Thursday, May 22, 2008

The Easiest Answer

The barista at the Starbucks near YBM recognized me from a year ago. I recognized her, too - she always had a big smile and greeted me energetically.

Today, she asked me, in very basic English, "What do you do?"

There were any number of ways I could have answered this. I considered showing her a file or two on my computer. Or asking her to judge at next week's competition. But I haven't slept well this week. And my answers usually confuse people even when we speak the same language.

So I just pulled an alpaca finger puppet out of my backpack and presented it to her.

"Puppet!" she said.

"Alpaca," I explained.

Wednesday, May 21, 2008

Difficulties Getting Clean

This morning I presented the staff of the Metro Hotel with a showerhead.

It had been the showerhead in my bathroom until I I tried to adjust the direction of water flow from "toward the toilet" to "toward me".

Afterward I still wanted to be clean, so I took a bath.
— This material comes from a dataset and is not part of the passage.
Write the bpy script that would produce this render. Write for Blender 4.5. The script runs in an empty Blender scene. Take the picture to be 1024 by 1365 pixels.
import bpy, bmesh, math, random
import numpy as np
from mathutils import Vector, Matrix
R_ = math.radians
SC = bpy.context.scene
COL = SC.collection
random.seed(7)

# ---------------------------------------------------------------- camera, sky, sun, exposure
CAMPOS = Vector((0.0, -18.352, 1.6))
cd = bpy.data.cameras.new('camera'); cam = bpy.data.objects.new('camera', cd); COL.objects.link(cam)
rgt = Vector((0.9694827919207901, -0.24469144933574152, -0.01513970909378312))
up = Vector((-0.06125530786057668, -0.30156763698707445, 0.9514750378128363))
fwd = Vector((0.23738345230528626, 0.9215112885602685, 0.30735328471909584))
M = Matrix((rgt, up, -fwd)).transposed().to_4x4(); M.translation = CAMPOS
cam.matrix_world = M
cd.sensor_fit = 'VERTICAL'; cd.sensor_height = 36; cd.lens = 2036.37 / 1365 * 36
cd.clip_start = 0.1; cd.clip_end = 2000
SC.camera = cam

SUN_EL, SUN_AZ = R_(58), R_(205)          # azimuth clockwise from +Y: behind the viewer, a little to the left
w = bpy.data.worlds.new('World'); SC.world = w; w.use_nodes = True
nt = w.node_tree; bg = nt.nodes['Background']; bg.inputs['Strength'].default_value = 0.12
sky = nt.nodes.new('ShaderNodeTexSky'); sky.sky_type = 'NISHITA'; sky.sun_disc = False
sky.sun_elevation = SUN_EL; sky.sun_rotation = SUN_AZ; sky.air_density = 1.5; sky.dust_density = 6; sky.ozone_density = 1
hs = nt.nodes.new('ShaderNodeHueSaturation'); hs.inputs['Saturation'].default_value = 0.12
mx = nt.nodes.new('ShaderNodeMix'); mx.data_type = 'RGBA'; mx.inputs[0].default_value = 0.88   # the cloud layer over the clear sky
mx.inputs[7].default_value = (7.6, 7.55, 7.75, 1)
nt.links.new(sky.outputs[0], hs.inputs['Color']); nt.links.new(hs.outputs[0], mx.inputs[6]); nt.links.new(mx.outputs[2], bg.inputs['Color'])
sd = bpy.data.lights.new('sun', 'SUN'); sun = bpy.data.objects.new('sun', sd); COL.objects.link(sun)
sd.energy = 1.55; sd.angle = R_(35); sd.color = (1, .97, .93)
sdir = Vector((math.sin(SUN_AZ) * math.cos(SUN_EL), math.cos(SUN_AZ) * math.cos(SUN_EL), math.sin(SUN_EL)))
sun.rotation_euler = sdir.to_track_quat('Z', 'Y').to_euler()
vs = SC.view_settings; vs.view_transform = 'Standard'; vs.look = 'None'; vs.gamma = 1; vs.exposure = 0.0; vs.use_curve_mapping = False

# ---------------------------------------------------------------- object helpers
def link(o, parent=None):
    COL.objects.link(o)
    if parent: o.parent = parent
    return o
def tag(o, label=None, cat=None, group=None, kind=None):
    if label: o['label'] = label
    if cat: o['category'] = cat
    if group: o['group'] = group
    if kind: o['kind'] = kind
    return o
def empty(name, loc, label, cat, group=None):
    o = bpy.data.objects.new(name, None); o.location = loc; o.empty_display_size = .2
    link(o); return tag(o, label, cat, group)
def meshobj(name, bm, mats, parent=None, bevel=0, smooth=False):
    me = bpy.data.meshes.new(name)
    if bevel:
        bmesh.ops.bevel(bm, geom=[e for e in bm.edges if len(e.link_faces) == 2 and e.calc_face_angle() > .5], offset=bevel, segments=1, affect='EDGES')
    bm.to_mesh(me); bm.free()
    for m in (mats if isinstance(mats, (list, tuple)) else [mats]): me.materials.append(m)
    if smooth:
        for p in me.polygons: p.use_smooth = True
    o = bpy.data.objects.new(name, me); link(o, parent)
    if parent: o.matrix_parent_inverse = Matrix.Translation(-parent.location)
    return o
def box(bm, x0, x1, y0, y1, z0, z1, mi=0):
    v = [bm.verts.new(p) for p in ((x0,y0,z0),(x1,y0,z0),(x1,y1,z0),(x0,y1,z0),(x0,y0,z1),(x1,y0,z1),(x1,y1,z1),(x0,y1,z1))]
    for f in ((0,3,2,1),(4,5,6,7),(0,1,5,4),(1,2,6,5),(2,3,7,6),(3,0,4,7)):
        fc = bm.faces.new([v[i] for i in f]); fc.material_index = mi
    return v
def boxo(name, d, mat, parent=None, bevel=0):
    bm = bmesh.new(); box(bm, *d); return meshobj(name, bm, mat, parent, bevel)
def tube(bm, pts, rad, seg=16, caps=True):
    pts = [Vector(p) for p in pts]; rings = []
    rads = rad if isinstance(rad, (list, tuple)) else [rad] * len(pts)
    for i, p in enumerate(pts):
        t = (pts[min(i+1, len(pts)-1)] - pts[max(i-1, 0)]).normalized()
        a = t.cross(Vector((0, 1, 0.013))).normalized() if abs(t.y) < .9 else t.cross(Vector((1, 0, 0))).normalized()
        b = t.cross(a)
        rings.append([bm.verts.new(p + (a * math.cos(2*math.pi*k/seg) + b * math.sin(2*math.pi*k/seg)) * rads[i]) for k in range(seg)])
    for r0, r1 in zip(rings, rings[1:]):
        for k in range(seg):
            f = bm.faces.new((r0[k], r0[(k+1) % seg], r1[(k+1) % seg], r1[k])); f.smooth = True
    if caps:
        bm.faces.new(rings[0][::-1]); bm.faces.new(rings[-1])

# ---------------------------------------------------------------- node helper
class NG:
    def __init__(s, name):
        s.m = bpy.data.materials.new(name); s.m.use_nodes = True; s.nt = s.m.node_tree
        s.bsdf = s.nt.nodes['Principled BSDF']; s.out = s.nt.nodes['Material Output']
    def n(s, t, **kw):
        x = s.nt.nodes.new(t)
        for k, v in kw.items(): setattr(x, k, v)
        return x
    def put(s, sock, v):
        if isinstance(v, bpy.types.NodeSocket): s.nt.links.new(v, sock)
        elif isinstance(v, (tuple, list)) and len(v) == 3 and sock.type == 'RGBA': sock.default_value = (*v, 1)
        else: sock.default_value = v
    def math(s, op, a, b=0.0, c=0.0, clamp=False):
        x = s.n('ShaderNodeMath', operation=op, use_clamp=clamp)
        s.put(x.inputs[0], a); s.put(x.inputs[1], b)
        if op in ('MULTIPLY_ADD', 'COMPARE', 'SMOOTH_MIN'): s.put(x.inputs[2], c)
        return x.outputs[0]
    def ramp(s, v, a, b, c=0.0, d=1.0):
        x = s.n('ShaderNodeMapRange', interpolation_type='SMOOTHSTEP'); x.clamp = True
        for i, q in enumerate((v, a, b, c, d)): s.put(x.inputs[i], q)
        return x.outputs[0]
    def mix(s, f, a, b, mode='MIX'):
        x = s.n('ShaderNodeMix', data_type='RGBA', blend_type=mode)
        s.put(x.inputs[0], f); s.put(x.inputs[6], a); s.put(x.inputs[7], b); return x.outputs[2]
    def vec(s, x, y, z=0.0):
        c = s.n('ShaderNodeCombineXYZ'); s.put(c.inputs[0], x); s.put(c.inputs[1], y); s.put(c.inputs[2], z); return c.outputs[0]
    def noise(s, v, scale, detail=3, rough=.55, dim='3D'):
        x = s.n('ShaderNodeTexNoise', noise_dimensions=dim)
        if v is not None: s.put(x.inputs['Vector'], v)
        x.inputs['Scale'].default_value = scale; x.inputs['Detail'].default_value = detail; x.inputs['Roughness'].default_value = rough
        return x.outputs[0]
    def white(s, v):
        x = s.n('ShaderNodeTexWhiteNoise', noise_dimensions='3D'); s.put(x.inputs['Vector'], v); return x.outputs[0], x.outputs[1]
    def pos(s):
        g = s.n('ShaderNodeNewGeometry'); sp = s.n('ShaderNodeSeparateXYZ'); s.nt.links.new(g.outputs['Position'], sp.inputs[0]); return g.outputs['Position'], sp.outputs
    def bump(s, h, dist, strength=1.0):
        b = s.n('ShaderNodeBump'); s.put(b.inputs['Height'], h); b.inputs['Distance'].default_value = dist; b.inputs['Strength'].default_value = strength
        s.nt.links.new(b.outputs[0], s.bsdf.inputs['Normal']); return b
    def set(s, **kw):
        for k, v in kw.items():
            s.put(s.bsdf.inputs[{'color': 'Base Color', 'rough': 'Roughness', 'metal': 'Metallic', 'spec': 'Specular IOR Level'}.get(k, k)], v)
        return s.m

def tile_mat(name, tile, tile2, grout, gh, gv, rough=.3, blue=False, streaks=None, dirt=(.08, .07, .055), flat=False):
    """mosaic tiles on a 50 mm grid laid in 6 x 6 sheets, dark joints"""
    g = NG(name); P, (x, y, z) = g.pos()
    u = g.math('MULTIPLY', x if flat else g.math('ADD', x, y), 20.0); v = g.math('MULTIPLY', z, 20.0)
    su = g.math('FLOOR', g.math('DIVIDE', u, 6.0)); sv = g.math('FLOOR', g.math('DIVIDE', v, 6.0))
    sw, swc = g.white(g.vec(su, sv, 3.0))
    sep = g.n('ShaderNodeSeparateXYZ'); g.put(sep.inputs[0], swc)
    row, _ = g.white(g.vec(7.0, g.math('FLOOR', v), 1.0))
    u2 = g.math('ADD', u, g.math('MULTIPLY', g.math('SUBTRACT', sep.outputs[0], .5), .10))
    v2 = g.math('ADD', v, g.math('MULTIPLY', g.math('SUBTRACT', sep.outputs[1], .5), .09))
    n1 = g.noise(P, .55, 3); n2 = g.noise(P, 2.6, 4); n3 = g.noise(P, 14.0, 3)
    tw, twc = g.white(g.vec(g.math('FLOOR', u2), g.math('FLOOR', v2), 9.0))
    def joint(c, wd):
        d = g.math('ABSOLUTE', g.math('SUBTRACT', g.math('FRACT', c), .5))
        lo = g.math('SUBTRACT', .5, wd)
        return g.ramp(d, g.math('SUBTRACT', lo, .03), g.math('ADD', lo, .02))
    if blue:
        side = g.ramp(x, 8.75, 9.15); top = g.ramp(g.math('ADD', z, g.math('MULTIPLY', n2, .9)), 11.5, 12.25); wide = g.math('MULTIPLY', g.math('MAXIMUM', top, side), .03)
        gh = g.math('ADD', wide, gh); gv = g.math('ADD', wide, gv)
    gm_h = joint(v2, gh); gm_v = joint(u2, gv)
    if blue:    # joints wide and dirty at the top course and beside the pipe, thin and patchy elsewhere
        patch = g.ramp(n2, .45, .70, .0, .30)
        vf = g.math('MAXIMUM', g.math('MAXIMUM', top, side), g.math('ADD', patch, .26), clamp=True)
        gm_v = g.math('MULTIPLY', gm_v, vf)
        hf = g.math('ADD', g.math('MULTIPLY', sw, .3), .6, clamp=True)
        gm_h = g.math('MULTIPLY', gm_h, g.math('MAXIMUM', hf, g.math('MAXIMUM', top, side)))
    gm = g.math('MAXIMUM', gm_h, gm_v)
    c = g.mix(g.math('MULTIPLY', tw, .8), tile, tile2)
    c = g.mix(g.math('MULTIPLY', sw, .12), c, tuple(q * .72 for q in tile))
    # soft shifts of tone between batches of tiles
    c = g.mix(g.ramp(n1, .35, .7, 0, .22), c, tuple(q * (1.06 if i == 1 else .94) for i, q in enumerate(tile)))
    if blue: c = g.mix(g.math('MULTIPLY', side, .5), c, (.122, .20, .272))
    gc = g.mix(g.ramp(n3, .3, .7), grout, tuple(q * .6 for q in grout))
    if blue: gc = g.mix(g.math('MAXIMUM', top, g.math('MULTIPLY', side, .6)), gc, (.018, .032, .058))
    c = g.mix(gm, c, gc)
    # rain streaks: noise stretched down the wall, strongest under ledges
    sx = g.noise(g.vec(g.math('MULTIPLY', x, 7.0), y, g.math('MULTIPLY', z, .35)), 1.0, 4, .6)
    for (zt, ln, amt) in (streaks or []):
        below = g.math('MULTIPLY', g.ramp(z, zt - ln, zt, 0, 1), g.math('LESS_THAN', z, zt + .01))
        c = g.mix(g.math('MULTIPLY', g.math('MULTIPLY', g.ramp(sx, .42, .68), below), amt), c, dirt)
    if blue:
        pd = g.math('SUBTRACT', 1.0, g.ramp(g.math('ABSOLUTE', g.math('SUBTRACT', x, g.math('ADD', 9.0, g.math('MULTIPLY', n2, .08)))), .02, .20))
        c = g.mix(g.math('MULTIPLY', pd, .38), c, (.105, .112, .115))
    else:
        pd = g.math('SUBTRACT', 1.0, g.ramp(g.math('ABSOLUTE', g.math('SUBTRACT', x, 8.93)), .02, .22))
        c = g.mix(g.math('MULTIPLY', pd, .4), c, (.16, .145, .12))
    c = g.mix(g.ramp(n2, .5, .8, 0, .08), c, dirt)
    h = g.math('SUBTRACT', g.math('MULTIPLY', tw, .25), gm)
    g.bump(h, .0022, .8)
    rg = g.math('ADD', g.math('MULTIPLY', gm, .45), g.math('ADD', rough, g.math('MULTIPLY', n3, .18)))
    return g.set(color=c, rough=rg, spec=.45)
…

I turned out to be about 50% longer than the bathtub.

Saturday, May 17, 2008

100 Won

Just for reference, parking meters in Pasadena offer a favorable conversion rate: 100 won for 25 U.S. cents, for a net savings of about 15 cents per 12 minutes of parking.

Wednesday, May 14, 2008

The Obama Comma

It struck me tonight that the reader comments on articles about the Democratic primary race remind me of book reviews on Amazon of The Da Vinci Code.

At least when I last looked at those reviews, about a year ago, most of those critical of The Da Vinci Code were highly literate, well-written, even stylish. They also tended to be grammatically sound. (There were exceptions, of course, especially those that criticized the novel not for flat characters or a predictable plot, but for its sacrilegious content.) Reviews praising the novel had a lot more mistakes in them - and sweeping assertions.

I'm finding that, in general, comments in support of one of the two remaining Democratic candidates are much less well written than those in support of the other. They tend to use more all caps and exclamation points. I leave it to you to determine which candidate I mean.